> [SUPPLIED MATERIAL]

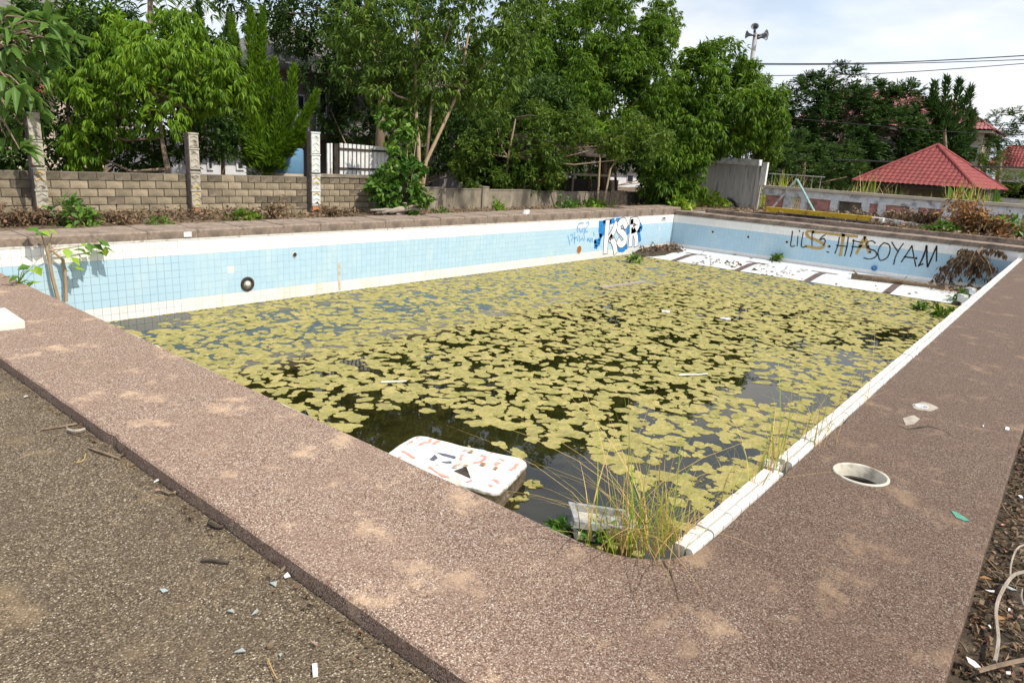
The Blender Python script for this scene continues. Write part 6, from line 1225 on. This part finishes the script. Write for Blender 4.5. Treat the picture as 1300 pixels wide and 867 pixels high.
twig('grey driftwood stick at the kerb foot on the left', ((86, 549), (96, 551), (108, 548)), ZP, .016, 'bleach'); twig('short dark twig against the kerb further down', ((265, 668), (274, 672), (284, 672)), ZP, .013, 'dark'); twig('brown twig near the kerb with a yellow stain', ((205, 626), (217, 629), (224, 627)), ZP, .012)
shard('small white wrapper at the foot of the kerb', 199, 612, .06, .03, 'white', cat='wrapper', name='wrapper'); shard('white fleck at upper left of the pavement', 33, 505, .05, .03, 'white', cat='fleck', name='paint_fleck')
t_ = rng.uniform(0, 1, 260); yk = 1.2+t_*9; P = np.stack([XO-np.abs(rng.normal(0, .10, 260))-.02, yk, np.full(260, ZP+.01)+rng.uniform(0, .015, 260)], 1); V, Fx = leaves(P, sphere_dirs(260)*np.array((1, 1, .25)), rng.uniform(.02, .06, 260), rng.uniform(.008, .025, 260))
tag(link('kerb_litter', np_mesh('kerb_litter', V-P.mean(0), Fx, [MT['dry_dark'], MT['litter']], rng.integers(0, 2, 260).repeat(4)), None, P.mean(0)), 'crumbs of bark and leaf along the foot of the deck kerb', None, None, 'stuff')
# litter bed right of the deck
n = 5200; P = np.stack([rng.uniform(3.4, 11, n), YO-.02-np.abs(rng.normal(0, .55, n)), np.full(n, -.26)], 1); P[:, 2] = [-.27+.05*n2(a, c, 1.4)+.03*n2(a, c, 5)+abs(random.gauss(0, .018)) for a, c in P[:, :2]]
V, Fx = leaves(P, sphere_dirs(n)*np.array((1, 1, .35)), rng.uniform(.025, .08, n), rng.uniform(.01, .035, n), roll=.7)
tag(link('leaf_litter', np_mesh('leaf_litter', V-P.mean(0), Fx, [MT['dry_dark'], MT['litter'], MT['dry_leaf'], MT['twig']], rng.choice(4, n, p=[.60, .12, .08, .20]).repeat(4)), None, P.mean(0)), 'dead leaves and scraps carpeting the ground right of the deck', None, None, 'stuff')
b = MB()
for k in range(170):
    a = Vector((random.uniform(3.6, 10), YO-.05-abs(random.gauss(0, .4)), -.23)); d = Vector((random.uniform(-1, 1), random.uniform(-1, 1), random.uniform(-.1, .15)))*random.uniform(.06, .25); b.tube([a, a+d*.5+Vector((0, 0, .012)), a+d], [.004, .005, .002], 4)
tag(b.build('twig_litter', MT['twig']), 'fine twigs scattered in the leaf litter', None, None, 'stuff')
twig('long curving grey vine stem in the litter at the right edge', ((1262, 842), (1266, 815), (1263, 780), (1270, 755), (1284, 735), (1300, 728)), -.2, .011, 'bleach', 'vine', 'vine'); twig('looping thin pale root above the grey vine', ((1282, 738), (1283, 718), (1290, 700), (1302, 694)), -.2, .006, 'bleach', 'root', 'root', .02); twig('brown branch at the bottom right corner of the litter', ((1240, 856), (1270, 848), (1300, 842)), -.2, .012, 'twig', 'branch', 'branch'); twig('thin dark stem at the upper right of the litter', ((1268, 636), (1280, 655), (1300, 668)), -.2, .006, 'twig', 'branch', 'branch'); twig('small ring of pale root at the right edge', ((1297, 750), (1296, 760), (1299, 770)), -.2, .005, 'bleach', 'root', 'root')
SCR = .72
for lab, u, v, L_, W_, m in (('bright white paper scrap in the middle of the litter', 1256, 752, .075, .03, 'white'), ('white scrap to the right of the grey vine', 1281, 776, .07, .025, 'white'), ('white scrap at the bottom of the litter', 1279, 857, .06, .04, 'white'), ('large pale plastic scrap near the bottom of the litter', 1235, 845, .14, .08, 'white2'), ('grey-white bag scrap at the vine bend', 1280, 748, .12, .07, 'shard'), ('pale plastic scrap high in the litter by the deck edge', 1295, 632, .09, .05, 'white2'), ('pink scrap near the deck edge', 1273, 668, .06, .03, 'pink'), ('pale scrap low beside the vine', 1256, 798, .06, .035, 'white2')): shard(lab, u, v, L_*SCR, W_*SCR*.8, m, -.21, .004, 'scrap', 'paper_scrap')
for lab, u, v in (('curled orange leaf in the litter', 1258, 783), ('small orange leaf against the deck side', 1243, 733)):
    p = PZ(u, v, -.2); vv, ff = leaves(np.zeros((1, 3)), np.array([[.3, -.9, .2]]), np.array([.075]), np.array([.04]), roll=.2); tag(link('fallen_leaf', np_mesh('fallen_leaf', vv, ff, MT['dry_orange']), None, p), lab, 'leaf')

> [TASK OBJECTIVE] Quote the material exactly. Pictures stay out.

> [SOLUTION TO THIS EXERCISE]
The Blender Python script for this scene continues. Write part 6, from line 1225 on. This part finishes the script. Write for Blender 4.5. Treat the picture as 1300 pixels wide and 867 pixels high.
twig('grey driftwood stick at the kerb foot on the left', ((86, 549), (96, 551), (108, 548)), ZP, .016, 'bleach'); twig('short dark twig against the kerb further down', ((265, 668), (274, 672), (284, 672)), ZP, .013, 'dark'); twig('brown twig near the kerb with a yellow stain', ((205, 626), (217, 629), (224, 627)), ZP, .012)
shard('small white wrapper at the foot of the kerb', 199, 612, .06, .03, 'white', cat='wrapper', name='wrapper'); shard('white fleck at upper left of the pavement', 33, 505, .05, .03, 'white', cat='fleck', name='paint_fleck')
t_ = rng.uniform(0, 1, 260); yk = 1.2+t_*9; P = np.stack([XO-np.abs(rng.normal(0, .10, 260))-.02, yk, np.full(260, ZP+.01)+rng.uniform(0, .015, 260)], 1); V, Fx = leaves(P, sphere_dirs(260)*np.array((1, 1, .25)), rng.uniform(.02, .06, 260), rng.uniform(.008, .025, 260))
tag(link('kerb_litter', np_mesh('kerb_litter', V-P.mean(0), Fx, [MT['dry_dark'], MT['litter']], rng.integers(0, 2, 260).repeat(4)), None, P.mean(0)), 'crumbs of bark and leaf along the foot of the deck kerb', None, None, 'stuff')
# litter bed right of the deck
n = 5200; P = np.stack([rng.uniform(3.4, 11, n), YO-.02-np.abs(rng.normal(0, .55, n)), np.full(n, -.26)], 1); P[:, 2] = [-.27+.05*n2(a, c, 1.4)+.03*n2(a, c, 5)+abs(random.gauss(0, .018)) for a, c in P[:, :2]]
V, Fx = leaves(P, sphere_dirs(n)*np.array((1, 1, .35)), rng.uniform(.025, .08, n), rng.uniform(.01, .035, n), roll=.7)
tag(link('leaf_litter', np_mesh('leaf_litter', V-P.mean(0), Fx, [MT['dry_dark'], MT['litter'], MT['dry_leaf'], MT['twig']], rng.choice(4, n, p=[.60, .12, .08, .20]).repeat(4)), None, P.mean(0)), 'dead leaves and scraps carpeting the ground right of the deck', None, None, 'stuff')
b = MB()
for k in range(170):
    a = Vector((random.uniform(3.6, 10), YO-.05-abs(random.gauss(0, .4)), -.23)); d = Vector((random.uniform(-1, 1), random.uniform(-1, 1), random.uniform(-.1, .15)))*random.uniform(.06, .25); b.tube([a, a+d*.5+Vector((0, 0, .012)), a+d], [.004, .005, .002], 4)
tag(b.build('twig_litter', MT['twig']), 'fine twigs scattered in the leaf litter', None, None, 'stuff')
twig('long curving grey vine stem in the litter at the right edge', ((1262, 842), (1266, 815), (1263, 780), (1270, 755), (1284, 735), (1300, 728)), -.2, .011, 'bleach', 'vine', 'vine'); twig('looping thin pale root above the grey vine', ((1282, 738), (1283, 718), (1290, 700), (1302, 694)), -.2, .006, 'bleach', 'root', 'root', .02); twig('brown branch at the bottom right corner of the litter', ((1240, 856), (1270, 848), (1300, 842)), -.2, .012, 'twig', 'branch', 'branch'); twig('thin dark stem at the upper right of the litter', ((1268, 636), (1280, 655), (1300, 668)), -.2, .006, 'twig', 'branch', 'branch'); twig('small ring of pale root at the right edge', ((1297, 750), (1296, 760), (1299, 770)), -.2, .005, 'bleach', 'root', 'root')
SCR = .72
for lab, u, v, L_, W_, m in (('bright white paper scrap in the middle of the litter', 1256, 752, .075, .03, 'white'), ('white scrap to the right of the grey vine', 1281, 776, .07, .025, 'white'), ('white scrap at the bottom of the litter', 1279, 857, .06, .04, 'white'), ('large pale plastic scrap near the bottom of the litter', 1235, 845, .14, .08, 'white2'), ('grey-white bag scrap at the vine bend', 1280, 748, .12, .07, 'shard'), ('pale plastic scrap high in the litter by the deck edge', 1295, 632, .09, .05, 'white2'), ('pink scrap near the deck edge', 1273, 668, .06, .03, 'pink'), ('pale scrap low beside the vine', 1256, 798, .06, .035, 'white2')): shard(lab, u, v, L_*SCR, W_*SCR*.8, m, -.21, .004, 'scrap', 'paper_scrap')
for lab, u, v in (('curled orange leaf in the litter', 1258, 783), ('small orange leaf against the deck side', 1243, 733)):
    p = PZ(u, v, -.2); vv, ff = leaves(np.zeros((1, 3)), np.array([[.3, -.9, .2]]), np.array([.075]), np.array([.04]), roll=.2); tag(link('fallen_leaf', np_mesh('fallen_leaf', vv, ff, MT['dry_orange']), None, p), lab, 'leaf')